I could go on about the apartheid similarities but they are obvious to note and everyone has already done so. What many seem to forget is the military and weapon sub-plot; Wikus' company is also one of top manufacturers of weapon hardware and they and separate independent groups want to control these new resources of destruction. The viewer sees how everything has to experiment on to find the solution through the corporation while a Nigerian mob simply hordes it until their belief in a false voodoo will grant them the power. This constant craving of hardware and personal and financial gain keeps growing throughout the film and when it turns into a full on military war film at the end, it is rightly justified. Our obsession with the power of weaponry is another clear example of the problems of humanity.

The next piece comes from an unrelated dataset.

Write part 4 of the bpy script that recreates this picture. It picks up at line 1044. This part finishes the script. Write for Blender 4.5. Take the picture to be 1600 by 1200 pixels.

Sharlto Copley certainly deserves an Academy award nomination or at least a Golden Globe for his performance. For a non-professional actor, he takes the script's complex characterization of Wikus and makes him the best example of a human being: striving to be optimistic and friendly with different cultures yet still selfish and lets his anger and sorrow overtake his thoughts. The rest of the unknown actors, at least to American audiences, are fine in their performances. The Prawns were done strictly in CG and at first they look a bit cheap but the narrative and cinematography eventually hides this fact. Blomkamp does well in creating a paranoid world with many different camera techniques and the action sequences are always thrilling and exciting.


On a final note, I'll address the controversy of the Nigerians. While I did take a note of some people being offended by them, these characters seem designed to be a destructive human environment to fully interact with the Prawns and they just happen to be Nigerian. The gang's greed of weaponry and religious aspirations are brought to make the film's story more organtic and shouldn't confuse audiences with actual Nigerians.